- **EXERCISE**
Restate the entries below word for word, omitting nothing.

- **THE RECORDS**
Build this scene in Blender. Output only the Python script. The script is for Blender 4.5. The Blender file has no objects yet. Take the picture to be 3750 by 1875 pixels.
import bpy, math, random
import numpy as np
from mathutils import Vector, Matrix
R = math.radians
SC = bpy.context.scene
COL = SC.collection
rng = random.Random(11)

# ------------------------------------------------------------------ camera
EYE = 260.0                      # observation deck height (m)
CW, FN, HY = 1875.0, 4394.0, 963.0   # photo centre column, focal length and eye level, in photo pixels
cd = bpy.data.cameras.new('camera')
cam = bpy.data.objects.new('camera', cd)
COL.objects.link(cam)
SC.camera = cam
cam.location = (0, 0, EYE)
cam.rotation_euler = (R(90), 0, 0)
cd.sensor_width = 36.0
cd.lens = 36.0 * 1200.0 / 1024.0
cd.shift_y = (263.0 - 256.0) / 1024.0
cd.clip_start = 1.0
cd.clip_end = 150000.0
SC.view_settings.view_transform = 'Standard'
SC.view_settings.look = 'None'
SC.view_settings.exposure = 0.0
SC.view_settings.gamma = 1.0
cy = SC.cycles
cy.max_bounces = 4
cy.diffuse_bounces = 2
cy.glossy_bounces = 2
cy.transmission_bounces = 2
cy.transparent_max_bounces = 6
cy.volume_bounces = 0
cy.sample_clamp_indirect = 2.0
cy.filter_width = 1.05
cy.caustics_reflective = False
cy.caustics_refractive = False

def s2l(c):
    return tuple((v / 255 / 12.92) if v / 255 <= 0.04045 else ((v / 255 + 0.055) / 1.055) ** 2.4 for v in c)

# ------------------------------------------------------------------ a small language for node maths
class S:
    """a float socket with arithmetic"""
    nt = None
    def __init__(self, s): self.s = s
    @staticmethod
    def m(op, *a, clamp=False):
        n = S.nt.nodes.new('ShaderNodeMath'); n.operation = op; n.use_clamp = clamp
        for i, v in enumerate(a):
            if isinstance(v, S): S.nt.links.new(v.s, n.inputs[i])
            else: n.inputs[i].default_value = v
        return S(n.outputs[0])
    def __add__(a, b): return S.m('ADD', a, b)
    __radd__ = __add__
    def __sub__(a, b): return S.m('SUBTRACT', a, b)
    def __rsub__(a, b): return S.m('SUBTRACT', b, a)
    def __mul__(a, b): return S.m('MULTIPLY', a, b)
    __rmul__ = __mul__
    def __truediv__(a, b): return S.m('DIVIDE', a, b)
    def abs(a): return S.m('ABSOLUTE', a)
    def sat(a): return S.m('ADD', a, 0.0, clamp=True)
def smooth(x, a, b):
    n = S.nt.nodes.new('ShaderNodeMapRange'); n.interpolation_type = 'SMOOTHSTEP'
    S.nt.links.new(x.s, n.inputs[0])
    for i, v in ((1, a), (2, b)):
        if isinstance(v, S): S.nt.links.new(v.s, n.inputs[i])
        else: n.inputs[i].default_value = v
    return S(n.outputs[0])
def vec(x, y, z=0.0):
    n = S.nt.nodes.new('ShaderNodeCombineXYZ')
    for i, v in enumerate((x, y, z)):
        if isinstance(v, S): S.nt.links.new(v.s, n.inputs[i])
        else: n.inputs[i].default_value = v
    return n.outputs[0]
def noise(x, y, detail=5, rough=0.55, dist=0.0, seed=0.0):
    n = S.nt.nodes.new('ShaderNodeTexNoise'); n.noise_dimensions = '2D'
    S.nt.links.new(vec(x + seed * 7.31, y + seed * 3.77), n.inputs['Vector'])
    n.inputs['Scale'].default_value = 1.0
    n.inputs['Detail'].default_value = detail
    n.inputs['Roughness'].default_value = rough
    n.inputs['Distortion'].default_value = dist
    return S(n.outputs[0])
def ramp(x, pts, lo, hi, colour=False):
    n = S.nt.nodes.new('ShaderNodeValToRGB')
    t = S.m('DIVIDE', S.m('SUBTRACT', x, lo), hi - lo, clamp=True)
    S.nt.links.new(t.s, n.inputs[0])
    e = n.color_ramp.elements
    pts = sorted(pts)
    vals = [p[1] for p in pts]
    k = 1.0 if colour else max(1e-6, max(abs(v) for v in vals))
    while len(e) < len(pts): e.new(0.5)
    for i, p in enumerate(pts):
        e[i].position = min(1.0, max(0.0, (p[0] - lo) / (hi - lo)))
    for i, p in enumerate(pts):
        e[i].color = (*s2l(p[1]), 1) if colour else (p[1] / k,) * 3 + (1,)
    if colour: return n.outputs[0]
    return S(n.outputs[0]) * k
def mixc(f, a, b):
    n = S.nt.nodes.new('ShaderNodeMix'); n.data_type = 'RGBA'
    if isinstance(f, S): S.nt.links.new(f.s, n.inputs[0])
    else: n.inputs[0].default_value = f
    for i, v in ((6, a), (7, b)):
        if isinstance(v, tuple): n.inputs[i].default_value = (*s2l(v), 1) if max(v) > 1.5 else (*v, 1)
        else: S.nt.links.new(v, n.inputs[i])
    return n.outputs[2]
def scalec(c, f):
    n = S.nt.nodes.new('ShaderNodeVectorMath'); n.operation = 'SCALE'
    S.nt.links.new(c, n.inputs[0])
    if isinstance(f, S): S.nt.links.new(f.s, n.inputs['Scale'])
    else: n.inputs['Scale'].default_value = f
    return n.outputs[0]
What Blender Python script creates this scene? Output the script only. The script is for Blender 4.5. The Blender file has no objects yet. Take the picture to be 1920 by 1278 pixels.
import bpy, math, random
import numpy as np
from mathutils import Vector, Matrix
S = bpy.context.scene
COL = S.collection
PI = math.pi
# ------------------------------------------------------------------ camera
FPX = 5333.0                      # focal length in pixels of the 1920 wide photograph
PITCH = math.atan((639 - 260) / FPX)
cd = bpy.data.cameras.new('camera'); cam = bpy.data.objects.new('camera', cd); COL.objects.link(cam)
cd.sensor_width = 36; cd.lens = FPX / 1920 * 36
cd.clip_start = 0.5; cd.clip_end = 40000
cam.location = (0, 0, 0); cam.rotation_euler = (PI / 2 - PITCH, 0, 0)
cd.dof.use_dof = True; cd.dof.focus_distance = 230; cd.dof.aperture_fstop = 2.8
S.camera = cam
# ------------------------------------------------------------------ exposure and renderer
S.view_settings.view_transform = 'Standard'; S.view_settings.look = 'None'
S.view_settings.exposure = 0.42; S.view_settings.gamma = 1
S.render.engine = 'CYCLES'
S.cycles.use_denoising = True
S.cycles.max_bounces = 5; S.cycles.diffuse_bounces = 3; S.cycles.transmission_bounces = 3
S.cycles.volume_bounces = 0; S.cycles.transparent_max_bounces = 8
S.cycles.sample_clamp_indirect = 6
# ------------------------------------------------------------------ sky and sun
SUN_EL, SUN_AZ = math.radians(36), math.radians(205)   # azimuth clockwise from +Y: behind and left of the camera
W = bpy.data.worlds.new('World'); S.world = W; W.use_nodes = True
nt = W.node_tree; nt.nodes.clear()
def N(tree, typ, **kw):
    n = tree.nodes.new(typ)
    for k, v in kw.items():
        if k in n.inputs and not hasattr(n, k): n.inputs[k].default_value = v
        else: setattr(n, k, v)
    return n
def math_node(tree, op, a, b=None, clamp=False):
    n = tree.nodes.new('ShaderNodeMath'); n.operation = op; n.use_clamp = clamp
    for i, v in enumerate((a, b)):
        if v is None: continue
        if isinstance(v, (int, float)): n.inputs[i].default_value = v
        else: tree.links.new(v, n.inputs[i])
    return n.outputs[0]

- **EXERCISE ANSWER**
Build this scene in Blender. Output only the Python script. The script is for Blender 4.5. The Blender file has no objects yet. Take the picture to be 3750 by 1875 pixels.
import bpy, math, random
import numpy as np
from mathutils import Vector, Matrix
R = math.radians
SC = bpy.context.scene
COL = SC.collection
rng = random.Random(11)

# ------------------------------------------------------------------ camera
EYE = 260.0                      # observation deck height (m)
CW, FN, HY = 1875.0, 4394.0, 963.0   # photo centre column, focal length and eye level, in photo pixels
cd = bpy.data.cameras.new('camera')
cam = bpy.data.objects.new('camera', cd)
COL.objects.link(cam)
SC.camera = cam
cam.location = (0, 0, EYE)
cam.rotation_euler = (R(90), 0, 0)
cd.sensor_width = 36.0
cd.lens = 36.0 * 1200.0 / 1024.0
cd.shift_y = (263.0 - 256.0) / 1024.0
cd.clip_start = 1.0
cd.clip_end = 150000.0
SC.view_settings.view_transform = 'Standard'
SC.view_settings.look = 'None'
SC.view_settings.exposure = 0.0
SC.view_settings.gamma = 1.0
cy = SC.cycles
cy.max_bounces = 4
cy.diffuse_bounces = 2
cy.glossy_bounces = 2
cy.transmission_bounces = 2
cy.transparent_max_bounces = 6
cy.volume_bounces = 0
cy.sample_clamp_indirect = 2.0
cy.filter_width = 1.05
cy.caustics_reflective = False
cy.caustics_refractive = False

def s2l(c):
    return tuple((v / 255 / 12.92) if v / 255 <= 0.04045 else ((v / 255 + 0.055) / 1.055) ** 2.4 for v in c)

# ------------------------------------------------------------------ a small language for node maths
class S:
    """a float socket with arithmetic"""
    nt = None
    def __init__(self, s): self.s = s
    @staticmethod
    def m(op, *a, clamp=False):
        n = S.nt.nodes.new('ShaderNodeMath'); n.operation = op; n.use_clamp = clamp
        for i, v in enumerate(a):
            if isinstance(v, S): S.nt.links.new(v.s, n.inputs[i])
            else: n.inputs[i].default_value = v
        return S(n.outputs[0])
    def __add__(a, b): return S.m('ADD', a, b)
    __radd__ = __add__
    def __sub__(a, b): return S.m('SUBTRACT', a, b)
    def __rsub__(a, b): return S.m('SUBTRACT', b, a)
    def __mul__(a, b): return S.m('MULTIPLY', a, b)
    __rmul__ = __mul__
    def __truediv__(a, b): return S.m('DIVIDE', a, b)
    def abs(a): return S.m('ABSOLUTE', a)
    def sat(a): return S.m('ADD', a, 0.0, clamp=True)
def smooth(x, a, b):
    n = S.nt.nodes.new('ShaderNodeMapRange'); n.interpolation_type = 'SMOOTHSTEP'
    S.nt.links.new(x.s, n.inputs[0])
    for i, v in ((1, a), (2, b)):
        if isinstance(v, S): S.nt.links.new(v.s, n.inputs[i])
        else: n.inputs[i].default_value = v
    return S(n.outputs[0])
def vec(x, y, z=0.0):
    n = S.nt.nodes.new('ShaderNodeCombineXYZ')
    for i, v in enumerate((x, y, z)):
        if isinstance(v, S): S.nt.links.new(v.s, n.inputs[i])
        else: n.inputs[i].default_value = v
    return n.outputs[0]
def noise(x, y, detail=5, rough=0.55, dist=0.0, seed=0.0):
    n = S.nt.nodes.new('ShaderNodeTexNoise'); n.noise_dimensions = '2D'
    S.nt.links.new(vec(x + seed * 7.31, y + seed * 3.77), n.inputs['Vector'])
    n.inputs['Scale'].default_value = 1.0
    n.inputs['Detail'].default_value = detail
    n.inputs['Roughness'].default_value = rough
    n.inputs['Distortion'].default_value = dist
    return S(n.outputs[0])
def ramp(x, pts, lo, hi, colour=False):
    n = S.nt.nodes.new('ShaderNodeValToRGB')
    t = S.m('DIVIDE', S.m('SUBTRACT', x, lo), hi - lo, clamp=True)
    S.nt.links.new(t.s, n.inputs[0])
    e = n.color_ramp.elements
    pts = sorted(pts)
    vals = [p[1] for p in pts]
    k = 1.0 if colour else max(1e-6, max(abs(v) for v in vals))
    while len(e) < len(pts): e.new(0.5)
    for i, p in enumerate(pts):
        e[i].position = min(1.0, max(0.0, (p[0] - lo) / (hi - lo)))
    for i, p in enumerate(pts):
        e[i].color = (*s2l(p[1]), 1) if colour else (p[1] / k,) * 3 + (1,)
    if colour: return n.outputs[0]
    return S(n.outputs[0]) * k
def mixc(f, a, b):
    n = S.nt.nodes.new('ShaderNodeMix'); n.data_type = 'RGBA'
    if isinstance(f, S): S.nt.links.new(f.s, n.inputs[0])
    else: n.inputs[0].default_value = f
    for i, v in ((6, a), (7, b)):
        if isinstance(v, tuple): n.inputs[i].default_value = (*s2l(v), 1) if max(v) > 1.5 else (*v, 1)
        else: S.nt.links.new(v, n.inputs[i])
    return n.outputs[2]
def scalec(c, f):
    n = S.nt.nodes.new('ShaderNodeVectorMath'); n.operation = 'SCALE'
    S.nt.links.new(c, n.inputs[0])
    if isinstance(f, S): S.nt.links.new(f.s, n.inputs['Scale'])
    else: n.inputs['Scale'].default_value = f
    return n.outputs[0]
What Blender Python script creates this scene? Output the script only. The script is for Blender 4.5. The Blender file has no objects yet. Take the picture to be 1920 by 1278 pixels.
import bpy, math, random
import numpy as np
from mathutils import Vector, Matrix
S = bpy.context.scene
COL = S.collection
PI = math.pi
# ------------------------------------------------------------------ camera
FPX = 5333.0                      # focal length in pixels of the 1920 wide photograph
PITCH = math.atan((639 - 260) / FPX)
cd = bpy.data.cameras.new('camera'); cam = bpy.data.objects.new('camera', cd); COL.objects.link(cam)
cd.sensor_width = 36; cd.lens = FPX / 1920 * 36
cd.clip_start = 0.5; cd.clip_end = 40000
cam.location = (0, 0, 0); cam.rotation_euler = (PI / 2 - PITCH, 0, 0)
cd.dof.use_dof = True; cd.dof.focus_distance = 230; cd.dof.aperture_fstop = 2.8
S.camera = cam
# ------------------------------------------------------------------ exposure and renderer
S.view_settings.view_transform = 'Standard'; S.view_settings.look = 'None'
S.view_settings.exposure = 0.42; S.view_settings.gamma = 1
S.render.engine = 'CYCLES'
S.cycles.use_denoising = True
S.cycles.max_bounces = 5; S.cycles.diffuse_bounces = 3; S.cycles.transmission_bounces = 3
S.cycles.volume_bounces = 0; S.cycles.transparent_max_bounces = 8
S.cycles.sample_clamp_indirect = 6
# ------------------------------------------------------------------ sky and sun
SUN_EL, SUN_AZ = math.radians(36), math.radians(205)   # azimuth clockwise from +Y: behind and left of the camera
W = bpy.data.worlds.new('World'); S.world = W; W.use_nodes = True
nt = W.node_tree; nt.nodes.clear()
def N(tree, typ, **kw):
    n = tree.nodes.new(typ)
    for k, v in kw.items():
        if k in n.inputs and not hasattr(n, k): n.inputs[k].default_value = v
        else: setattr(n, k, v)
    return n
def math_node(tree, op, a, b=None, clamp=False):
    n = tree.nodes.new('ShaderNodeMath'); n.operation = op; n.use_clamp = clamp
    for i, v in enumerate((a, b)):
        if v is None: continue
        if isinstance(v, (int, float)): n.inputs[i].default_value = v
        else: tree.links.new(v, n.inputs[i])
    return n.outputs[0]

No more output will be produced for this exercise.